In fact, in between farming, becoming a tax collector, and writing his poetry, Burns was busy working at passionate love. He had a child with his mother’s servant, and not long after, twins with a woman named Jean Amour. Her father was incensed at the “fornication” that had happened without marriage, and Burns was forced to stand before his congregation and repent. His financial and personal situation desperate, Burns accepted a position in Jamaica as a bookkeeper on a slave plantation. He lacked the funds for passage to the West Indies, though, and a friend of his convinced him to gather his poems together and sell them. That collection was published in 1786 as Poems, Chiefly in the Scottish Dialect. The slight book sold for three shillings and became an immediate success. Burns never made it to Jamaica. He borrowed a pony and fled to Edinburgh, where he was received rapturously.
Burns wasn’t shy about his desire to be the most famous poet in Scotland. He wrote to a friend, “… you may expect to henceforth see my birthday inserted among the wonderful events in the Poor Robin’s and Aberdeen Almanacks […] and by all probability I shall soon be the tenth worthy and the eighth Wise Man of the world.”

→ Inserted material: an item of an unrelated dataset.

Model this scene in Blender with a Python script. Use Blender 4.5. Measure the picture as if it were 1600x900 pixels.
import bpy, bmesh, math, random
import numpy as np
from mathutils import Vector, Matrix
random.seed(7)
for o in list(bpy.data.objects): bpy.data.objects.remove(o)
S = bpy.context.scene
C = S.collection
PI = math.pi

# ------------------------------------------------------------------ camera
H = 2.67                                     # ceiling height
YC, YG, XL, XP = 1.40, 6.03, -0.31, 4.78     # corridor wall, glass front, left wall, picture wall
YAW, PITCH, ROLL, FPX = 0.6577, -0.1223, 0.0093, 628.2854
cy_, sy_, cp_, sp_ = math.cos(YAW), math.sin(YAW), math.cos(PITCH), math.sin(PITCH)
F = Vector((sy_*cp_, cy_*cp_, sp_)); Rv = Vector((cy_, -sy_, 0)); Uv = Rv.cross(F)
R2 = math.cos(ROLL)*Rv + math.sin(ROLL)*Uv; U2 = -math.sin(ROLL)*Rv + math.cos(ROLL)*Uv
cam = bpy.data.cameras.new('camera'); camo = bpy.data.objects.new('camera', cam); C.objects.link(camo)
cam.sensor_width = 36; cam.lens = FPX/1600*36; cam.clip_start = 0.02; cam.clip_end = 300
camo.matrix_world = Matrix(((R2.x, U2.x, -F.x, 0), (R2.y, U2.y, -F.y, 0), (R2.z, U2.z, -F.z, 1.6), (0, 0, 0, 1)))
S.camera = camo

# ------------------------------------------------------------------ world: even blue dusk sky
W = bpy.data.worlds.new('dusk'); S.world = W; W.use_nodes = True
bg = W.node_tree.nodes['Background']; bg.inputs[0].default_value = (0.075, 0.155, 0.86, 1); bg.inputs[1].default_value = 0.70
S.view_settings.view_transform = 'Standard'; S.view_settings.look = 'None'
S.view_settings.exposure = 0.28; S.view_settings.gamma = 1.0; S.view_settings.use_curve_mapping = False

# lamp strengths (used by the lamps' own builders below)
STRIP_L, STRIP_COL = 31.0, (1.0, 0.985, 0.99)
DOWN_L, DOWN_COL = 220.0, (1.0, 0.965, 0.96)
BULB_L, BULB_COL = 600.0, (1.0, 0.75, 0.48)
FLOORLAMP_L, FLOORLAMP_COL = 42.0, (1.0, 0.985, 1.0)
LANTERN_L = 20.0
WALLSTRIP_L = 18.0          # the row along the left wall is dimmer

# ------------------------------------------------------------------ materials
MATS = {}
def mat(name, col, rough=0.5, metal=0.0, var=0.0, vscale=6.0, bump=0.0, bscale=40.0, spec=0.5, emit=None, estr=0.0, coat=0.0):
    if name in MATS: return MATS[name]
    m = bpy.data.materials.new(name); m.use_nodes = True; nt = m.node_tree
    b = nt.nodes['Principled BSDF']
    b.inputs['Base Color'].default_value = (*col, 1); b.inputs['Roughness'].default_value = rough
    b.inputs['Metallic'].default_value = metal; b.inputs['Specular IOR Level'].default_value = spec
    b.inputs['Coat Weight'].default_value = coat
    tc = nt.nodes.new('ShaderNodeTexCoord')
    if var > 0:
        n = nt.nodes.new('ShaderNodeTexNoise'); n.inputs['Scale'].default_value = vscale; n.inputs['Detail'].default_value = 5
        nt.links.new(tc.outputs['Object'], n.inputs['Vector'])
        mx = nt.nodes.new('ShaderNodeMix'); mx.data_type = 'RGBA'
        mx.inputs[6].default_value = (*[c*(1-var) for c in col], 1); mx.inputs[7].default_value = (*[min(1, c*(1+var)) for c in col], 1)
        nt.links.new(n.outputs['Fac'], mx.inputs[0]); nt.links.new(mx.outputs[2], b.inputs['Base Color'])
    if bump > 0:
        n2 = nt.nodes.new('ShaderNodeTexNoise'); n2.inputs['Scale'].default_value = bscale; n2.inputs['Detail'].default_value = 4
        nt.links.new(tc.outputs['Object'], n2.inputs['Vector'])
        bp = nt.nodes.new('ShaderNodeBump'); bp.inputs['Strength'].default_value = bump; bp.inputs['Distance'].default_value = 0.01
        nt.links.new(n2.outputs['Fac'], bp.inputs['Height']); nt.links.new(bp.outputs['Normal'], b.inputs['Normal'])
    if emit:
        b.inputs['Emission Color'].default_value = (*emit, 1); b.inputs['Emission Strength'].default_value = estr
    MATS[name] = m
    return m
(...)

Robert Burns is responsible for the song we sing at the end of each year. He took a traditional folk tune and penned new lyrics, which soon became very popular in Scotland. “Auld Lang Syne,” which translates to standard English as “old long since,” is sung the world over on the last day of each year.
After his death at the age of 37, Burns became the National Poet of Scotland. Popular celebrations of his life, known as “Burns Suppers,” are held every year in many countries on the day of his birth. The menu features haggis, Scotch whisky, and Cock-A-Leekie soup. A piper greets guests at the door. Guests take turns reciting Burns’s poems.
The poetry of Robert Burns is extraordinarily popular in Russia, where he is known as “The People’s Poet.” In 1924, a translation of his poems sold more than 600,000 copies. The Soviet Union was the first country in the world to commemorate him with a postage stamp.
Robert Burns fathered 12 children and as of 2012, he had more than 600 living descendants across the world.